Alongside Kidman and Theron, Margot Robbie plays the third main character in the film, an ambitious young Fox News employee named Kayla Pospisil. Pospisil is a composite of several real women who were subjected to Ailes’s behaviour, and in the film’s most devastating scene, she meets with Ailes in his office to discuss her career. Under the guise of “auditioning” her for an on-camera role, Ailes forces Pospisil to expose her underwear.
“In that long and agonising silence where he’s just staring at Kayla when she’s hiked up her skirt, it’s one of the most unsettling moments. We knew it would be and it was our intention to make it that way, but the way I chose to play that or the way I thought about it, I’m not sure how it read, was that there were two or three things going on inside Roger.”
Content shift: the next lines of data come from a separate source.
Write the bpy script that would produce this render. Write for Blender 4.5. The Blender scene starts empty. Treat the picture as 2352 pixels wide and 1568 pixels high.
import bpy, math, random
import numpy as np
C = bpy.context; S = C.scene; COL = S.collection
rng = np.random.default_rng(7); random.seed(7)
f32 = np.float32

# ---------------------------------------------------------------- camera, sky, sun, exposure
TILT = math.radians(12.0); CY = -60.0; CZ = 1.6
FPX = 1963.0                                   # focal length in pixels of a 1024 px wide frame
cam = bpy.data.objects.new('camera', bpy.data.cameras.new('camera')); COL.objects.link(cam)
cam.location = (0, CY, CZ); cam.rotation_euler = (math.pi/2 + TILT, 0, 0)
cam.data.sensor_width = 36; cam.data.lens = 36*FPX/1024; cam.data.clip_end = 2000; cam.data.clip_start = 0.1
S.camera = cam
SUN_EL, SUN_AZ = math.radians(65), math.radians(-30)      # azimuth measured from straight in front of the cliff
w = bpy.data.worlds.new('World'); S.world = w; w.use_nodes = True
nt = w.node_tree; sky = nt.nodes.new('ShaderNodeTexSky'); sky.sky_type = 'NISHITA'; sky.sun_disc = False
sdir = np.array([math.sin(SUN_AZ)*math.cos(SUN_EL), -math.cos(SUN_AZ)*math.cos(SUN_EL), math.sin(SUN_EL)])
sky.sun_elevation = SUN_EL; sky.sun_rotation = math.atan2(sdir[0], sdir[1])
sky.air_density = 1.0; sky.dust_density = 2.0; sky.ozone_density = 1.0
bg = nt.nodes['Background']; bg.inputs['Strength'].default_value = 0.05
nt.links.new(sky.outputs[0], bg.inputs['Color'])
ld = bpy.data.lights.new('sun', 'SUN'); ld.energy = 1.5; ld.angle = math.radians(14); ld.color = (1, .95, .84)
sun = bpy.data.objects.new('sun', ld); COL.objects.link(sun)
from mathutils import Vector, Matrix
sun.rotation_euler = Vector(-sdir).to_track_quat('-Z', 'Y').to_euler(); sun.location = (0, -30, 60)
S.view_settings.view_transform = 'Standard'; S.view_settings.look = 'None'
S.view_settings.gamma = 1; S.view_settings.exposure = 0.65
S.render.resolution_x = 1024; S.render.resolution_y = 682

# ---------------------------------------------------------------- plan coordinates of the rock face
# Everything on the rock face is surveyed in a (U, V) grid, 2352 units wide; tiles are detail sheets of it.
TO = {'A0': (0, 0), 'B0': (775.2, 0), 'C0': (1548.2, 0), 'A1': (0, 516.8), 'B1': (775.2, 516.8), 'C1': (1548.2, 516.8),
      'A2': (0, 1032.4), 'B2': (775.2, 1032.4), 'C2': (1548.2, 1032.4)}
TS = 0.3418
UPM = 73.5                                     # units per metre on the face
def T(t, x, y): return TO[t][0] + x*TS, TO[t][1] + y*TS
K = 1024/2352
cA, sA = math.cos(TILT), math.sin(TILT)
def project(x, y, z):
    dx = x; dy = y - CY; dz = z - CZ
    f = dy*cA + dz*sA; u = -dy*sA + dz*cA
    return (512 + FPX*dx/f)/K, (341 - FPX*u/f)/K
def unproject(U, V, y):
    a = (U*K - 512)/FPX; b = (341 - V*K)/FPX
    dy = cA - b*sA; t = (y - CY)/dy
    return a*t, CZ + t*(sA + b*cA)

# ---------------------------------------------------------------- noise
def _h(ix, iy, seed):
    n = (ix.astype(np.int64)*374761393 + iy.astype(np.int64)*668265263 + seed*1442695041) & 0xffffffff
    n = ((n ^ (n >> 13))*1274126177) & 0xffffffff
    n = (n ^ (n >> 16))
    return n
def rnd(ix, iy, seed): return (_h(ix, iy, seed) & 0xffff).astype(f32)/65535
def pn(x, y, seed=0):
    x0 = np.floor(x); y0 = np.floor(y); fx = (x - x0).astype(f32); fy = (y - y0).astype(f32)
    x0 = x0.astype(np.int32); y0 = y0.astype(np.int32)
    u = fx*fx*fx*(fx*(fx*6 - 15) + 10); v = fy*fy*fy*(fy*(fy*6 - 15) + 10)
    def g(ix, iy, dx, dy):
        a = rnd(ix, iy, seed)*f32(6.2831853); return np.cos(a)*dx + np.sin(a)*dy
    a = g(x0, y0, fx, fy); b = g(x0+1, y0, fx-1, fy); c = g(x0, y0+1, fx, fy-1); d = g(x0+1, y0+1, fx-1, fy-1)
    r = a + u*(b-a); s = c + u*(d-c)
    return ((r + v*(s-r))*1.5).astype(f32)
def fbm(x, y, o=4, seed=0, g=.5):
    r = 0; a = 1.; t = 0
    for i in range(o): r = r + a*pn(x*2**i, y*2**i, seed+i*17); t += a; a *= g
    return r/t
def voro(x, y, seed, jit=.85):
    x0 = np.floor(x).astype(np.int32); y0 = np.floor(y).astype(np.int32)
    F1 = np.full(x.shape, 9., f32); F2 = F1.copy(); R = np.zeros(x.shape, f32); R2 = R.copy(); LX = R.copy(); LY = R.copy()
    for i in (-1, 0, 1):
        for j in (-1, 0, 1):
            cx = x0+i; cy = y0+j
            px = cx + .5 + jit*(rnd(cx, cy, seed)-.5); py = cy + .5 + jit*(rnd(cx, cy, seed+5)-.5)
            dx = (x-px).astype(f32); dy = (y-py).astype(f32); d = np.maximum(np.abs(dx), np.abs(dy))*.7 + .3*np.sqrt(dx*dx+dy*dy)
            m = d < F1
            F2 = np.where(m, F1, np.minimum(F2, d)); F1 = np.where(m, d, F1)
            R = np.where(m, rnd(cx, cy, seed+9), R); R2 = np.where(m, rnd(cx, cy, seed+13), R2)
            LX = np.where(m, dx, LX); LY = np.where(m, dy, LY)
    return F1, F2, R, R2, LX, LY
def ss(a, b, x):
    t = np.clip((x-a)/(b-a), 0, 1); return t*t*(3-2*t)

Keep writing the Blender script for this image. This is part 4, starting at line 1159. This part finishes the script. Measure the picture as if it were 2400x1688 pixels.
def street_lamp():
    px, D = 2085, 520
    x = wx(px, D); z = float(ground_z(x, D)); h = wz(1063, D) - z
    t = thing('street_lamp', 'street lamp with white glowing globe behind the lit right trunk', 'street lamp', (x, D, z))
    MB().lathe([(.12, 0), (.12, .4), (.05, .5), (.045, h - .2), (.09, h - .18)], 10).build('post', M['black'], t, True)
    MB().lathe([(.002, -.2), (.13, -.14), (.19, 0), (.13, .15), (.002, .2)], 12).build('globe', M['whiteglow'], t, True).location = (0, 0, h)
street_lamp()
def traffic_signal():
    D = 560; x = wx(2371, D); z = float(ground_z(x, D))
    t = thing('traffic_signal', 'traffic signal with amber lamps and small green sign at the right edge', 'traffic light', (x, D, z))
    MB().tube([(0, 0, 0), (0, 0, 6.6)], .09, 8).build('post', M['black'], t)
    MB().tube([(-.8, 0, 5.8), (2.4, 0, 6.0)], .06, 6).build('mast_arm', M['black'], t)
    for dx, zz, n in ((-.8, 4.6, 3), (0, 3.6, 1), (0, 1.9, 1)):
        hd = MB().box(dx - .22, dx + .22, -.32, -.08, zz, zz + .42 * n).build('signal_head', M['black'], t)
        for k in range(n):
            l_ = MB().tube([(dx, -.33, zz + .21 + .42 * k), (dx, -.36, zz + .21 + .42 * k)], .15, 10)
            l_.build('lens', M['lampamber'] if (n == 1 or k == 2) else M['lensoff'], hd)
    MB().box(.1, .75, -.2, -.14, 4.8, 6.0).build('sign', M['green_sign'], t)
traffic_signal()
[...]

“He was sexually aroused, but I think at the same time he was deeply ashamed and when he says ‘Thank you, you have a great body’. The way I thought about those lines was to say of them with a kind of sadness and ruefulness. They were all scripted by [Oscar-winning screenwriter] Charles [Randolph, The Big Short]. I thought the way to not necessarily redeem Roger but to explain him a bit was to just show how ashamed he was. This was a man who could only be sexually gratified by exerting power because he had such a sense of his own unattractiveness. He sort of had a sense that he disgusted people. He’s got such enormous self-contempt, defiance, but shame, all those things cooking. And we can all relate to feelings of embarrassment and shame. I just thought that’s the best way to approach this because who cares if he’s nothing but evil?”
The behaviours that Bombshell examines, and their impact, are only just beginning to be openly acknowledged. Lithgow is proud to be part of one of the first major works to to tackle them head on.
“No film is taking you inside the office or inside the hotel room, going past the closed door and showing exactly, well, a version which seems to me an extremely authentic version of how harassment takes place. We have these words: assault, harassment, misconduct, but they’re just words. These are all human beings and they all behave in this way because of yawning insecurities they have and needs and compulsions that they wish they didn’t have. But they have, and I honestly cannot think of another play or film that really does show you graphically what it’s like. And I assume that’s what it’s like. I haven’t ever been involved in a transaction like this, but to me it feels very real. Margot leaves that room completely bewildered about what just happened. Did I just give up my innocence? Did I just give up my power over this situation? Where am I? I am completely disorientated now.”
Although Ailes is now six feet under, having died aged 77 just a few months before the first Weinstein story, less than a year after he left Fox, Lithgow allows himself to ponder what he would say to the man if they met.
“I think I would be very intimidated by him. That’s a good question and I honestly don’t have an answer. I think I would tell him I really did want to give your side of the story too. But there’s no question the heroes of this movie are not you. They are the women.”